> WHAT IS ASKED:
Type out the data exactly as given. Skip any image.

--- BEGIN ---

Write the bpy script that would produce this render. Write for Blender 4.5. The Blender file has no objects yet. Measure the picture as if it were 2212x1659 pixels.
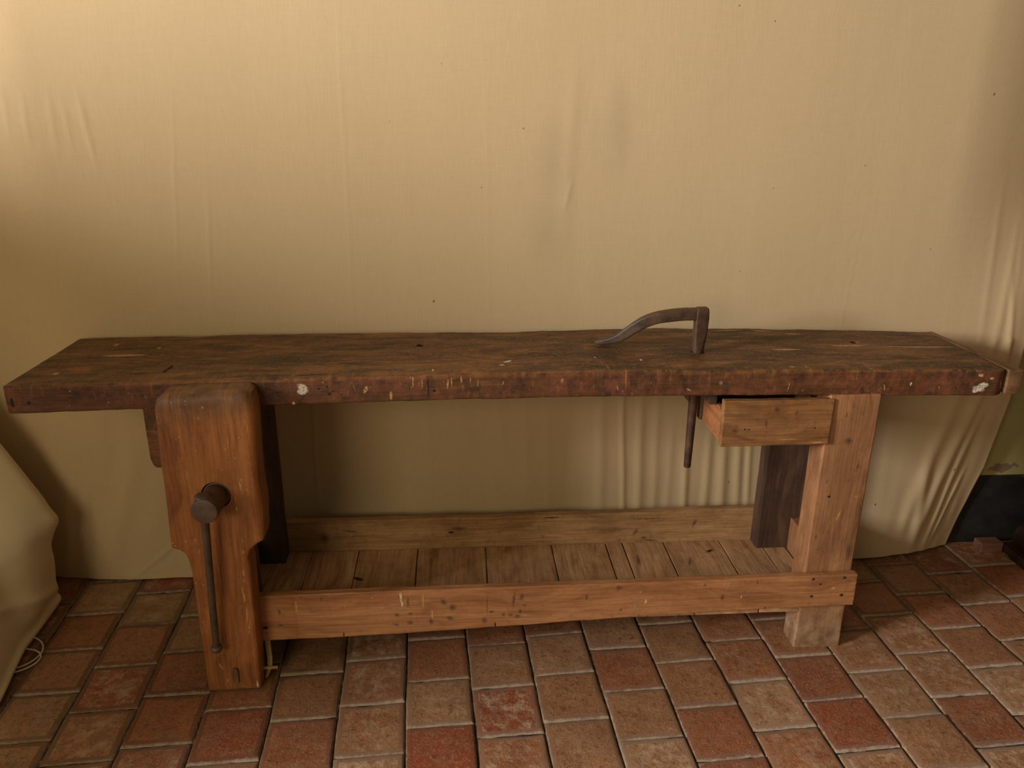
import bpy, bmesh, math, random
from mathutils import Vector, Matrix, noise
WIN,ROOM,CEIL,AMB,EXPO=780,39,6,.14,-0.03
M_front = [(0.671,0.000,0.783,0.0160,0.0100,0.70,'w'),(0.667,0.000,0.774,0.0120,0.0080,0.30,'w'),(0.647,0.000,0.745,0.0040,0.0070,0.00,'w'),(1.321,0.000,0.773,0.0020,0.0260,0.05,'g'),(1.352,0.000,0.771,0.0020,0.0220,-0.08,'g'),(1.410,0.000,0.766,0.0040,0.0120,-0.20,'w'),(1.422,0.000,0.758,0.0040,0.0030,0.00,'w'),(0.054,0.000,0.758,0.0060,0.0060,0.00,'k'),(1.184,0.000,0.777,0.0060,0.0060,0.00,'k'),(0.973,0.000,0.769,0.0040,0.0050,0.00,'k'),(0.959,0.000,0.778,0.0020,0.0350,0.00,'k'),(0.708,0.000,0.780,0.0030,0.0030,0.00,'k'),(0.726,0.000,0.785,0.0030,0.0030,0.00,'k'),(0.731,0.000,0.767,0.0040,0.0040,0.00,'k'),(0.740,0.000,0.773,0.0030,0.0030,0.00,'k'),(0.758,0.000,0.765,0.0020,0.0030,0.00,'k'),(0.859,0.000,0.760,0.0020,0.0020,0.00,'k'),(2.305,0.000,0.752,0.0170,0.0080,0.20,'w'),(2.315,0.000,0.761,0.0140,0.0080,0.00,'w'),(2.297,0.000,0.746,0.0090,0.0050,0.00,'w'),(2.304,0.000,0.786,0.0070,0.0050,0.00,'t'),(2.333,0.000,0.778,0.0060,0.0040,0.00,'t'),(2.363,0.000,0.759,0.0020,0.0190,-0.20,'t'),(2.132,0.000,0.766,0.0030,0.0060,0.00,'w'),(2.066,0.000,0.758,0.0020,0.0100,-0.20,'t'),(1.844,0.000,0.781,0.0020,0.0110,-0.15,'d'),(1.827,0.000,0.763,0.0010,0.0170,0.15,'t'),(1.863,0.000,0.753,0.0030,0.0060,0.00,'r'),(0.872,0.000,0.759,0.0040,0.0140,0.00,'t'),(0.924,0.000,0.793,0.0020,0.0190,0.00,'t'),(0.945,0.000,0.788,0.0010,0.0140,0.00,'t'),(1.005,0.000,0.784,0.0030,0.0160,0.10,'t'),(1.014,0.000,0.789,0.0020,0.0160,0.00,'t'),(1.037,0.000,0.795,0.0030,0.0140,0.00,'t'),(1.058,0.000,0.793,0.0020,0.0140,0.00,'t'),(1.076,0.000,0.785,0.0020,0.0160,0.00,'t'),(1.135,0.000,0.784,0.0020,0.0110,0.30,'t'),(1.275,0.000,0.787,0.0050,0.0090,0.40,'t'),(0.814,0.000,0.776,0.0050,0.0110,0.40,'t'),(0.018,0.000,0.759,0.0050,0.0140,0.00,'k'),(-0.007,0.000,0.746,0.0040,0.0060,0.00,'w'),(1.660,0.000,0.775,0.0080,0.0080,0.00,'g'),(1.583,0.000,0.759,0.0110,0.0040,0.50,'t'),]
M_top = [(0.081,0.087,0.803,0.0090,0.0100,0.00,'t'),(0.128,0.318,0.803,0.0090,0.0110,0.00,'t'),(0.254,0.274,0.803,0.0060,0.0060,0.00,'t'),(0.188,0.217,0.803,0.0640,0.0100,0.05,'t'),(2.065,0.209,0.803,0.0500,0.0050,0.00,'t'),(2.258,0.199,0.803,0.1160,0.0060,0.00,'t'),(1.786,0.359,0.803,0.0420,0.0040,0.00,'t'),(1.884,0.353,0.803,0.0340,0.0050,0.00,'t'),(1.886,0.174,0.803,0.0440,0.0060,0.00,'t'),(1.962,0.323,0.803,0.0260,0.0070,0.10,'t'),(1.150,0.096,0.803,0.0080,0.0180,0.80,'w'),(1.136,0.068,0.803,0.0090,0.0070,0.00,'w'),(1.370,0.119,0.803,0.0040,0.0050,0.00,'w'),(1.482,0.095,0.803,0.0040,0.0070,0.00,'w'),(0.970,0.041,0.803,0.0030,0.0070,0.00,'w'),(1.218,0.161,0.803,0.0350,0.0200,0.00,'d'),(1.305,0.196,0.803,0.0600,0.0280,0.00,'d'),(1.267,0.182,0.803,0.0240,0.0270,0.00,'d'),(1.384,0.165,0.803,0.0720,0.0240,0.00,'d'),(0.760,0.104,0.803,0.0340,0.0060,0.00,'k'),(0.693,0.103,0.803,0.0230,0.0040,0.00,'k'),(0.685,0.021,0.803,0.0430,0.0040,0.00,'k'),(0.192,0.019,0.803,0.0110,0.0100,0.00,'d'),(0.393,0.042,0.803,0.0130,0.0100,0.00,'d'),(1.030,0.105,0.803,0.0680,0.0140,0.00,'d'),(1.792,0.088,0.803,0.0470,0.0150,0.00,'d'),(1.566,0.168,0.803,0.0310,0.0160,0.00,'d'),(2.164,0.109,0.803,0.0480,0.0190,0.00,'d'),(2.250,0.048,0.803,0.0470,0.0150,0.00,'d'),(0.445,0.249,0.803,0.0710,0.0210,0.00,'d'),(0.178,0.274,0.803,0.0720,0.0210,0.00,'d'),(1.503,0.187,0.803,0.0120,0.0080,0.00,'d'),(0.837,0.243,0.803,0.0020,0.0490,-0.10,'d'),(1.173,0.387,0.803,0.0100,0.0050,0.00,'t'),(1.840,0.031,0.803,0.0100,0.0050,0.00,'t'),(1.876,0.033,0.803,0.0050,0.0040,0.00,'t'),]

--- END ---

> OUTPUT BELOW:
Write the bpy script that would produce this render. Write for Blender 4.5. The Blender file has no objects yet. Measure the picture as if it were 2212x1659 pixels.
import bpy, bmesh, math, random
from mathutils import Vector, Matrix, noise
WIN,ROOM,CEIL,AMB,EXPO=780,39,6,.14,-0.03
M_front = [(0.671,0.000,0.783,0.0160,0.0100,0.70,'w'),(0.667,0.000,0.774,0.0120,0.0080,0.30,'w'),(0.647,0.000,0.745,0.0040,0.0070,0.00,'w'),(1.321,0.000,0.773,0.0020,0.0260,0.05,'g'),(1.352,0.000,0.771,0.0020,0.0220,-0.08,'g'),(1.410,0.000,0.766,0.0040,0.0120,-0.20,'w'),(1.422,0.000,0.758,0.0040,0.0030,0.00,'w'),(0.054,0.000,0.758,0.0060,0.0060,0.00,'k'),(1.184,0.000,0.777,0.0060,0.0060,0.00,'k'),(0.973,0.000,0.769,0.0040,0.0050,0.00,'k'),(0.959,0.000,0.778,0.0020,0.0350,0.00,'k'),(0.708,0.000,0.780,0.0030,0.0030,0.00,'k'),(0.726,0.000,0.785,0.0030,0.0030,0.00,'k'),(0.731,0.000,0.767,0.0040,0.0040,0.00,'k'),(0.740,0.000,0.773,0.0030,0.0030,0.00,'k'),(0.758,0.000,0.765,0.0020,0.0030,0.00,'k'),(0.859,0.000,0.760,0.0020,0.0020,0.00,'k'),(2.305,0.000,0.752,0.0170,0.0080,0.20,'w'),(2.315,0.000,0.761,0.0140,0.0080,0.00,'w'),(2.297,0.000,0.746,0.0090,0.0050,0.00,'w'),(2.304,0.000,0.786,0.0070,0.0050,0.00,'t'),(2.333,0.000,0.778,0.0060,0.0040,0.00,'t'),(2.363,0.000,0.759,0.0020,0.0190,-0.20,'t'),(2.132,0.000,0.766,0.0030,0.0060,0.00,'w'),(2.066,0.000,0.758,0.0020,0.0100,-0.20,'t'),(1.844,0.000,0.781,0.0020,0.0110,-0.15,'d'),(1.827,0.000,0.763,0.0010,0.0170,0.15,'t'),(1.863,0.000,0.753,0.0030,0.0060,0.00,'r'),(0.872,0.000,0.759,0.0040,0.0140,0.00,'t'),(0.924,0.000,0.793,0.0020,0.0190,0.00,'t'),(0.945,0.000,0.788,0.0010,0.0140,0.00,'t'),(1.005,0.000,0.784,0.0030,0.0160,0.10,'t'),(1.014,0.000,0.789,0.0020,0.0160,0.00,'t'),(1.037,0.000,0.795,0.0030,0.0140,0.00,'t'),(1.058,0.000,0.793,0.0020,0.0140,0.00,'t'),(1.076,0.000,0.785,0.0020,0.0160,0.00,'t'),(1.135,0.000,0.784,0.0020,0.0110,0.30,'t'),(1.275,0.000,0.787,0.0050,0.0090,0.40,'t'),(0.814,0.000,0.776,0.0050,0.0110,0.40,'t'),(0.018,0.000,0.759,0.0050,0.0140,0.00,'k'),(-0.007,0.000,0.746,0.0040,0.0060,0.00,'w'),(1.660,0.000,0.775,0.0080,0.0080,0.00,'g'),(1.583,0.000,0.759,0.0110,0.0040,0.50,'t'),]
M_top = [(0.081,0.087,0.803,0.0090,0.0100,0.00,'t'),(0.128,0.318,0.803,0.0090,0.0110,0.00,'t'),(0.254,0.274,0.803,0.0060,0.0060,0.00,'t'),(0.188,0.217,0.803,0.0640,0.0100,0.05,'t'),(2.065,0.209,0.803,0.0500,0.0050,0.00,'t'),(2.258,0.199,0.803,0.1160,0.0060,0.00,'t'),(1.786,0.359,0.803,0.0420,0.0040,0.00,'t'),(1.884,0.353,0.803,0.0340,0.0050,0.00,'t'),(1.886,0.174,0.803,0.0440,0.0060,0.00,'t'),(1.962,0.323,0.803,0.0260,0.0070,0.10,'t'),(1.150,0.096,0.803,0.0080,0.0180,0.80,'w'),(1.136,0.068,0.803,0.0090,0.0070,0.00,'w'),(1.370,0.119,0.803,0.0040,0.0050,0.00,'w'),(1.482,0.095,0.803,0.0040,0.0070,0.00,'w'),(0.970,0.041,0.803,0.0030,0.0070,0.00,'w'),(1.218,0.161,0.803,0.0350,0.0200,0.00,'d'),(1.305,0.196,0.803,0.0600,0.0280,0.00,'d'),(1.267,0.182,0.803,0.0240,0.0270,0.00,'d'),(1.384,0.165,0.803,0.0720,0.0240,0.00,'d'),(0.760,0.104,0.803,0.0340,0.0060,0.00,'k'),(0.693,0.103,0.803,0.0230,0.0040,0.00,'k'),(0.685,0.021,0.803,0.0430,0.0040,0.00,'k'),(0.192,0.019,0.803,0.0110,0.0100,0.00,'d'),(0.393,0.042,0.803,0.0130,0.0100,0.00,'d'),(1.030,0.105,0.803,0.0680,0.0140,0.00,'d'),(1.792,0.088,0.803,0.0470,0.0150,0.00,'d'),(1.566,0.168,0.803,0.0310,0.0160,0.00,'d'),(2.164,0.109,0.803,0.0480,0.0190,0.00,'d'),(2.250,0.048,0.803,0.0470,0.0150,0.00,'d'),(0.445,0.249,0.803,0.0710,0.0210,0.00,'d'),(0.178,0.274,0.803,0.0720,0.0210,0.00,'d'),(1.503,0.187,0.803,0.0120,0.0080,0.00,'d'),(0.837,0.243,0.803,0.0020,0.0490,-0.10,'d'),(1.173,0.387,0.803,0.0100,0.0050,0.00,'t'),(1.840,0.031,0.803,0.0100,0.0050,0.00,'t'),(1.876,0.033,0.803,0.0050,0.0040,0.00,'t'),]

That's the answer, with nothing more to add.